◆ **What you have to do**: Skip the pictures. Reproduce all other material exactly.

◆ **Given data**:
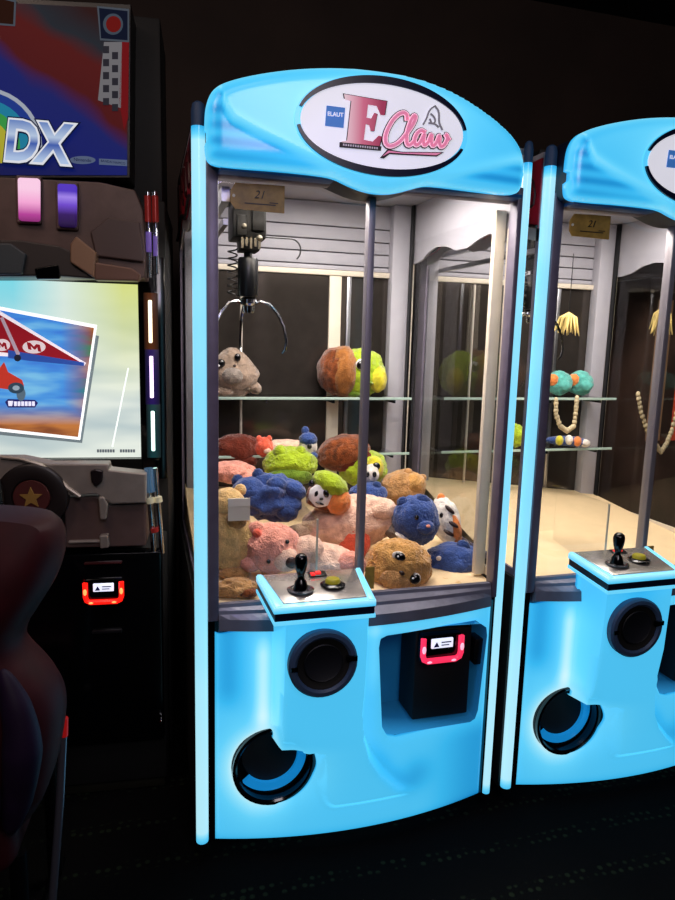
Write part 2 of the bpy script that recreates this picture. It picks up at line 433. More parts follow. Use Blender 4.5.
# wavy side header panels: white inside, printed art outside
WV = [(.845, 1.722), (.76, 1.722), (.70, 1.730), (.64, 1.752), (.58, 1.760), (.50, 1.752), (.42, 1.730), (.34, 1.728), (.26, 1.745), (.20, 1.752), (.12, 1.735), (.03, 1.715)]
def header_panel(x0, x1): return prism_x([(.845, 1.934)]+WV+[(.03, 1.934)], x0, x1)
M_art = ramp_pos_mat('printed_side_art', (0, .15, 1), [(1.72, '7a1420'), (1.80, 'b81c30'), (1.90, 'c42238'), (1.98, '9a2030'), (2.0, '5d1a1c'), (2.06, '401517')], wave=.05)
for xa, xb, xo in ((.014, .022, .010), (.880, .888, .888)):
    hp = obj('side_header', header_panel(xa, xb), M_white, m1)
    obj('side_art', prism_x([(.845, 1.934)]+[(y, z+.034) for y, z in WV]+[(.03, 1.934)], xo, xo+.004), M_art, hp)
    u = bmesh.new(); px_ = xo-.002 if xo < .1 else xo+.006
    tube([(px_, y, z+.038) for y, z in WV], .005, u, 6)
    obj('art_border', u, M_black, hp)
    u = bmesh.new()
    for k in range(5):
        y0 = .10+.13*k
        tube([(px_, y0+.05*math.cos(t*.6+k), 1.86+.05*math.sin(t*.7+k*1.3)) for t in range(9)], .004, u, 5)
    obj('art_scroll', u, mat('art_scroll_dark', '3a070d', .5), hp)
for xa, mf, fw_ in ((.016, M_frame, .042), (.879, M_cream, .085)):
    obj('side_glass', B(xa, xa+.004, fw_, .845, .74, 1.80), M_glass, m1)
    obj('side_frame', box(box(B(xa-.002, xa+.006, .03, fw_, .735, 1.75), xa-.002, xa+.006, .79, .845, .735, 1.75), xa-.002, xa+.006, fw_, .79, .735, .76), mf, m1)
# back wall
sl = bmesh.new()
for z0, z1 in ((1.690, 1.706), (1.710, 1.752), (1.756, 1.797), (1.801, 1.845), (1.849, 1.932)):
    box(sl, .02, .88, .845, .858, z0, z1, bev=.002)
obj('slatted_panel', sl, M_white, m1)
obj('slat_backing', B(.02, .88, .858, .866, .72, 1.934), M_groove, m1)
obj('back_ledge', B(.02, .88, .83, .846, 1.668, 1.688, bev=.003), M_cream, m1)
obj('back_mirror', B(.02, .88, .848, .856, .74, 1.668), M_mirror, m1)
obj('back_post', B(.565, .612, .835, .847, .74, 1.668, bev=.002), M_cream, m1)
obj('back_post', B(.635, .652, .838, .847, .74, 1.668, bev=.002), M_steel, m1)
obj('back_post', B(.800, .868, .800, .847, .74, 1.934, bev=.003), M_white, m1)
obj('back_post', B(.030, .070, .800, .847, .74, 1.934, bev=.003), M_white, m1)
obj('corner_trim', B(.868, .876, .78, .80, .74, 1.934), M_black, m1)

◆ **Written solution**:
Write part 2 of the bpy script that recreates this picture. It picks up at line 433. More parts follow. Use Blender 4.5.
# wavy side header panels: white inside, printed art outside
WV = [(.845, 1.722), (.76, 1.722), (.70, 1.730), (.64, 1.752), (.58, 1.760), (.50, 1.752), (.42, 1.730), (.34, 1.728), (.26, 1.745), (.20, 1.752), (.12, 1.735), (.03, 1.715)]
def header_panel(x0, x1): return prism_x([(.845, 1.934)]+WV+[(.03, 1.934)], x0, x1)
M_art = ramp_pos_mat('printed_side_art', (0, .15, 1), [(1.72, '7a1420'), (1.80, 'b81c30'), (1.90, 'c42238'), (1.98, '9a2030'), (2.0, '5d1a1c'), (2.06, '401517')], wave=.05)
for xa, xb, xo in ((.014, .022, .010), (.880, .888, .888)):
    hp = obj('side_header', header_panel(xa, xb), M_white, m1)
    obj('side_art', prism_x([(.845, 1.934)]+[(y, z+.034) for y, z in WV]+[(.03, 1.934)], xo, xo+.004), M_art, hp)
    u = bmesh.new(); px_ = xo-.002 if xo < .1 else xo+.006
    tube([(px_, y, z+.038) for y, z in WV], .005, u, 6)
    obj('art_border', u, M_black, hp)
    u = bmesh.new()
    for k in range(5):
        y0 = .10+.13*k
        tube([(px_, y0+.05*math.cos(t*.6+k), 1.86+.05*math.sin(t*.7+k*1.3)) for t in range(9)], .004, u, 5)
    obj('art_scroll', u, mat('art_scroll_dark', '3a070d', .5), hp)
for xa, mf, fw_ in ((.016, M_frame, .042), (.879, M_cream, .085)):
    obj('side_glass', B(xa, xa+.004, fw_, .845, .74, 1.80), M_glass, m1)
    obj('side_frame', box(box(B(xa-.002, xa+.006, .03, fw_, .735, 1.75), xa-.002, xa+.006, .79, .845, .735, 1.75), xa-.002, xa+.006, fw_, .79, .735, .76), mf, m1)
# back wall
sl = bmesh.new()
for z0, z1 in ((1.690, 1.706), (1.710, 1.752), (1.756, 1.797), (1.801, 1.845), (1.849, 1.932)):
    box(sl, .02, .88, .845, .858, z0, z1, bev=.002)
obj('slatted_panel', sl, M_white, m1)
obj('slat_backing', B(.02, .88, .858, .866, .72, 1.934), M_groove, m1)
obj('back_ledge', B(.02, .88, .83, .846, 1.668, 1.688, bev=.003), M_cream, m1)
obj('back_mirror', B(.02, .88, .848, .856, .74, 1.668), M_mirror, m1)
obj('back_post', B(.565, .612, .835, .847, .74, 1.668, bev=.002), M_cream, m1)
obj('back_post', B(.635, .652, .838, .847, .74, 1.668, bev=.002), M_steel, m1)
obj('back_post', B(.800, .868, .800, .847, .74, 1.934, bev=.003), M_white, m1)
obj('back_post', B(.030, .070, .800, .847, .74, 1.934, bev=.003), M_white, m1)
obj('corner_trim', B(.868, .876, .78, .80, .74, 1.934), M_black, m1)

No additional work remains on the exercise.